More than 8,000 Scottish government staff will get a shorter working week despite £500million of budget cuts across the public sector.
The new working model will come into effect from October and will see civil service employees work eight hours less every month.
Staff will receive a 3% pay rise despite the finance secretary, Shona Robison slashing government spending. Cuts included £116million from the health budget and scrapping the winter fuel payments for pensioners.
Under the new agreement, weekly contracted hours will fall from 37 to 35, and workers will be able to take the time off by either finishing early on a Friday or take more days off.
Liz Smith, Scottish Conservative finance spokeswoman, said: “The public will question the wisdom of cutting hours and raising pay for government workers.
“Pensioners are seeing the SNP axe winter fuel payments, and there are savage reductions in health and transport budgets, yet the money can still be found for this deal for government employees. The SNP should explain why they chose this as a priority while slashing public services.”
Health and social care insiders have also expressed concern about cutting working hours for government staff when 73% of nurses are working beyond the end of their shifts every week.

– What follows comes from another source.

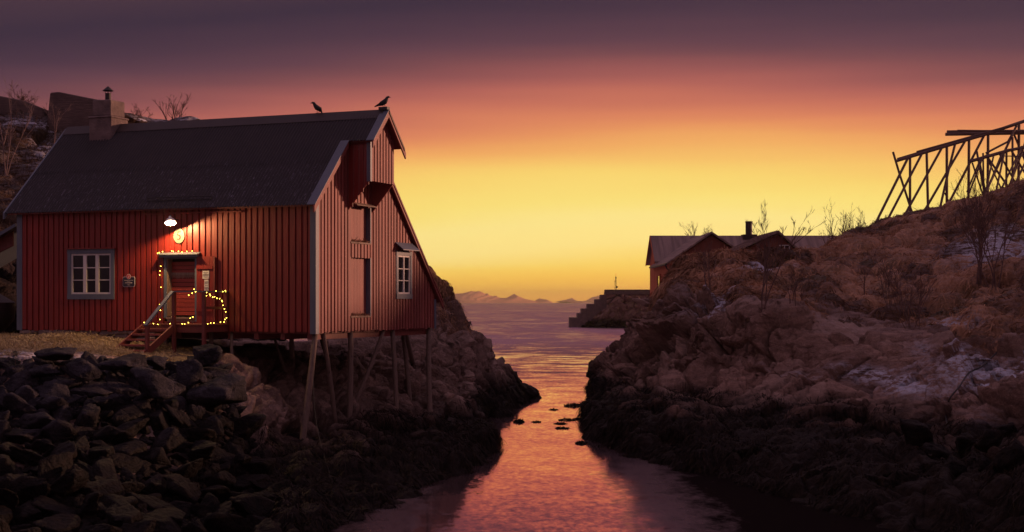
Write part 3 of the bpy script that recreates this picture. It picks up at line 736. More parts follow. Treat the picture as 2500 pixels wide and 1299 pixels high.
# ---- roof
def corr(mb, X0, X1, y0, z0, y1, z1, period=0.115, amp=0.022, lift=0.0):
    d = Vector((0, y1 - y0, z1 - z0)).normalized(); n = Vector((0, -d.z, d.y))
    if n.z < 0: n = -n
    k = int((X1 - X0) / period * 6); o = len(mb.v)
    for i in range(k + 1):
        X = X0 + (X1 - X0) * i / k; h = amp * math.sin(2 * math.pi * X / period) + lift
        mb.v.append((X, y0 + n.y * h, z0 + n.z * h)); mb.v.append((X, y1 + n.y * h, z1 + n.z * h))
    for i in range(k): mb.f.append((o + 2*i, o + 2*i + 2, o + 2*i + 3, o + 2*i + 1))
rf = MB()
corr(rf, -11.62, 0.10, -0.27, roofZ(-0.27), 1.30, roofZ(1.30), lift=0.0)
corr(rf, -11.62, 0.10, 1.18, roofZ(1.18), 2.9, roofZ(2.9), lift=0.010)
corr(rf, 0.10, 1.0, 1.86, roofZ(1.86), 2.9, roofZ(2.9), lift=0.022)
corr(rf, -11.62, 0.10, 2.9, 7.05, 9.02, roofZ(9.02), lift=0.0)
corr(rf, 0.10, 1.0, 2.9, 7.05, 3.96, roofZ(3.96), lift=0.0)
roof = rf.build('roof', M['tin'], CB, smooth=True)
mb = MB()
def slab(X0, X1, ya, yb, top=-0.03, th=0.07):
    mb.prism([(X0, ya, roofZ(ya) + top), (X0, yb, roofZ(yb) + top), (X0, yb, roofZ(yb) + top - th), (X0, ya, roofZ(ya) + top - th)], (X1 - X0, 0, 0))
slab(-11.58, 0.09, -0.22, 2.9); slab(-11.58, 0.09, 2.9001, 8.95); slab(0.0901, 0.96, 1.92, 2.9); slab(0.0901, 0.96, 2.9001, 3.92)
mb.build('roof_boarding', M['dark_red'], roof)
mb = MB()
mb.prism([(-11.66, 2.62, roofZ(2.62) + .05), (-11.66, 2.9, 7.12), (-11.66, 3.18, roofZ(3.18) + .05), (-11.66, 3.18, roofZ(3.18) + .035), (-11.66, 2.9, 7.10), (-11.66, 2.62, roofZ(2.62) + .035)], (12.55, 0, 0))
mb.box(0.72, 2.80, 7.10, 1.03, 3.0, 7.19)
mb.build('ridge_cap', M['tin2'], roof)
# barge boards and edge flashing
def barge(Xa, Xb, ya, yb, dz=0.02, h=0.20, mat='red_faded', nm='barge_board', par=None):
    m_ = MB(); m_.prism([(Xa, ya, roofZ(ya) + dz), (Xa, yb, roofZ(yb) + dz), (Xa, yb, roofZ(yb) + dz - h), (Xa, ya, roofZ(ya) + dz - h)], (Xb - Xa, 0, 0))
    return m_.build(nm, M[mat], par or roof)
barge(0.10, 0.16, -0.33, 1.84); barge(0.10, 0.15, 3.98, 9.10); barge(1.0, 1.05, 1.80, 2.9); barge(1.0, 1.05, 2.9001, 4.14)
barge(1.052, 1.075, 2.9001, 4.02, 0.03, 0.09, 'bare'); barge(0.152, 0.175, 4.02, 9.0, 0.035, 0.09, 'red_faded')
barge(-0.13, 0.17, -0.31, 1.84, 0.055, 0.022, 'blue', 'edge_flashing'); barge(0.78, 1.06, 1.82, 2.9, 0.06, 0.022, 'blue', 'edge_flashing')
barge(-11.70, -11.63, -0.31, 2.85, 0.05, 0.2, 'blue', 'edge_flashing')
# snow guard rail over the door
sg0, sg1 = hit(357, 484, Y=-0.1), hit(513, 481, Y=-0.1)
mb = MB()
for dz in (0.0, 0.10): mb.tube([(sg0.x, -0.05 + dz * .3, 4.16 + dz), (sg1.x, -0.05 + dz * .3, 4.16 + dz)], 0.013, 6)
for q in range(7):
    X = sg0.x + (sg1.x - sg0.x) * q / 6; mb.tube([(X, 0.05, 4.19), (X, -0.05, 4.15), (X, 0.0, 4.30)], 0.011, 5)
mb.build('snow_guard', M['iron'], roof)

# ---- chimney
xc0, xc1 = -10.30, -9.38
mb = MB(); mb.box(xc0, 2.36, 6.35, xc1, 3.34, 7.34); mb.box(xc0 - 0.03, 2.33, 7.28, xc1 + 0.03, 3.37, 7.36)
ch = mb.build('chimney', M['masonry'], CB, bevel=0.03)
mb = MB(); mb.box(xc0 + 0.08, 2.44, 7.365, xc1 - 0.08, 3.26, 7.93); mb.build('stack', M['masonry'], ch, bevel=0.03)
cx = -9.83; cy = 2.8
mb = MB(); mb.lathe([(0.10, 7.93), (0.10, 8.20), (0.085, 8.20), (0.085, 7.95)], 14, Matrix.Translation((cx, cy, 0)))
for a in range(4): mb.tube([(cx + .09 * math.cos(a*1.57+.6), cy + .09 * math.sin(a*1.57+.6), 8.18), (cx + .11 * math.cos(a*1.57+.6), cy + .11 * math.sin(a*1.57+.6), 8.31)], .01, 5)
mb.build('flue_pipe', M['iron'], ch)
mb = MB(); mb.lathe([(0.19, 8.29), (0.02, 8.44), (0.0, 8.44)], 16, Matrix.Translation((cx, cy, 0))); mb.lathe([(0.19, 8.28), (0.0, 8.42)], 16, Matrix.Translation((cx, cy, 0)))
mb.build('rain_cap', M['iron'], ch)

# ---- hoist bay on the gable
mb = MB()
side = lambda Y0, Y1: mb.prism([(0.02, Y0, roofZ(2.07) - .2), (0.80, Y0, roofZ(2.07) - .2), (0.80, Y0, 4.80), (0.02, Y0, 3.86)], (0, Y1 - Y0, 0))
side(2.07, 2.11); side(3.71, 3.75)
strips(mb, 'Y', 2.11, 3.709, 0.72, 0.77, 4.80, lambda a: roofZ(a) - 0.12)
y = 2.16
while y < 3.68:
    strips(mb, 'Y', y, min(y + 0.125, 3.72), 0.772, 0.815, 4.76, lambda a: roofZ(a) - 0.125); y += 0.205
mb.box(0.03, 2.112, 4.83, 0.715, 3.705, 4.87)
bay = mb.build('hoist_bay', M['red_faded'], CB)
mb = MB(); 
for q in range(4):
    X = 0.06 + q * 0.19; zlo = 3.86 + (X) / .78 * .94 + .02
    mb.box(X, 2.045, zlo, X + 0.13, 2.068, roofZ(2.07) - 0.28)
mb.build('side_cladding', M['red'], bay)
mb = MB(); mb.box(0.70, 2.02, 4.74, 0.80, 2.044, 6.0); mb.box(0.803, 2.02, 4.74, 0.835, 2.14, 6.02); mb.build('corner_board', M['blue'], bay)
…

Plans are currently in place to reduce working hours for frontline workers to 36 hours a week by April 2026. However, the decision has been seen as sending the "wrong message."
Shimeon Lee, a researcher at the Tax Payers’ Alliance, which campaigns on government waste, said: “As the Scottish government slashes frontline public services they’re signalling the wrong message by allowing public sector workers to work less hours while receiving more pay."
A spokesman for the Scottish government said they are "committed to promoting the wellbeing in the workplace and a healthy work-life balance" and the "change to working hours will maintain current levels of productivity with the same number of staff."